[GIVEN INSTRUCTION] Reproduce all entries precisely, down to the last character.

## Start DATA SHOWN

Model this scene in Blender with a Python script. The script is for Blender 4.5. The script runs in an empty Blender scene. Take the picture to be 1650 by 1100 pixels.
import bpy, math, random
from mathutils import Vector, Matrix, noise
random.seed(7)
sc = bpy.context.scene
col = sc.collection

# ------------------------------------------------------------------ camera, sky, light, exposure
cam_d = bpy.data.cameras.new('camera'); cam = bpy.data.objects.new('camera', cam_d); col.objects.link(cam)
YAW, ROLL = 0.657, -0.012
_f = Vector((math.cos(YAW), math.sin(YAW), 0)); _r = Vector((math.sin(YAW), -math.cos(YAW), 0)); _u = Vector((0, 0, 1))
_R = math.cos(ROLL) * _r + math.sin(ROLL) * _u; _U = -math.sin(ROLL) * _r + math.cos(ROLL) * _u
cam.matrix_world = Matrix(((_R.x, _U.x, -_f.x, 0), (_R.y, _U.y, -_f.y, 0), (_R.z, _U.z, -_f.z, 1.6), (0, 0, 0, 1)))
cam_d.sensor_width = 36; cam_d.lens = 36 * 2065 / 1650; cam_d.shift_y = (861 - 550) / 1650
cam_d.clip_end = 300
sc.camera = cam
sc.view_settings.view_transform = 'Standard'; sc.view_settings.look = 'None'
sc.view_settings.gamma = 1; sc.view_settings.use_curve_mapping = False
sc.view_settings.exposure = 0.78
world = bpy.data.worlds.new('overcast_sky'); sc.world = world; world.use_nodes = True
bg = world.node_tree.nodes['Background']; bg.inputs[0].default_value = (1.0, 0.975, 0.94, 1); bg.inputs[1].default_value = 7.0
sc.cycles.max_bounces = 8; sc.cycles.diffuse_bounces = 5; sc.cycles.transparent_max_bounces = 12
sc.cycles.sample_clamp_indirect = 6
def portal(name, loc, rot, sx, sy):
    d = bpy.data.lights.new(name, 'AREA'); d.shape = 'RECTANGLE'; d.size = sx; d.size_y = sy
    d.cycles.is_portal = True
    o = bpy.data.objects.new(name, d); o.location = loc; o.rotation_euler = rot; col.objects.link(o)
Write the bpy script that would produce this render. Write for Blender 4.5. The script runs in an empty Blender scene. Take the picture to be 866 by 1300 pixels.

## End DATA SHOWN

[EXERCISE RESULT]
Model this scene in Blender with a Python script. The script is for Blender 4.5. The script runs in an empty Blender scene. Take the picture to be 1650 by 1100 pixels.
import bpy, math, random
from mathutils import Vector, Matrix, noise
random.seed(7)
sc = bpy.context.scene
col = sc.collection

# ------------------------------------------------------------------ camera, sky, light, exposure
cam_d = bpy.data.cameras.new('camera'); cam = bpy.data.objects.new('camera', cam_d); col.objects.link(cam)
YAW, ROLL = 0.657, -0.012
_f = Vector((math.cos(YAW), math.sin(YAW), 0)); _r = Vector((math.sin(YAW), -math.cos(YAW), 0)); _u = Vector((0, 0, 1))
_R = math.cos(ROLL) * _r + math.sin(ROLL) * _u; _U = -math.sin(ROLL) * _r + math.cos(ROLL) * _u
cam.matrix_world = Matrix(((_R.x, _U.x, -_f.x, 0), (_R.y, _U.y, -_f.y, 0), (_R.z, _U.z, -_f.z, 1.6), (0, 0, 0, 1)))
cam_d.sensor_width = 36; cam_d.lens = 36 * 2065 / 1650; cam_d.shift_y = (861 - 550) / 1650
cam_d.clip_end = 300
sc.camera = cam
sc.view_settings.view_transform = 'Standard'; sc.view_settings.look = 'None'
sc.view_settings.gamma = 1; sc.view_settings.use_curve_mapping = False
sc.view_settings.exposure = 0.78
world = bpy.data.worlds.new('overcast_sky'); sc.world = world; world.use_nodes = True
bg = world.node_tree.nodes['Background']; bg.inputs[0].default_value = (1.0, 0.975, 0.94, 1); bg.inputs[1].default_value = 7.0
sc.cycles.max_bounces = 8; sc.cycles.diffuse_bounces = 5; sc.cycles.transparent_max_bounces = 12
sc.cycles.sample_clamp_indirect = 6
def portal(name, loc, rot, sx, sy):
    d = bpy.data.lights.new(name, 'AREA'); d.shape = 'RECTANGLE'; d.size = sx; d.size_y = sy
    d.cycles.is_portal = True
    o = bpy.data.objects.new(name, d); o.location = loc; o.rotation_euler = rot; col.objects.link(o)
Write the bpy script that would produce this render. Write for Blender 4.5. The script runs in an empty Blender scene. Take the picture to be 866 by 1300 pixels.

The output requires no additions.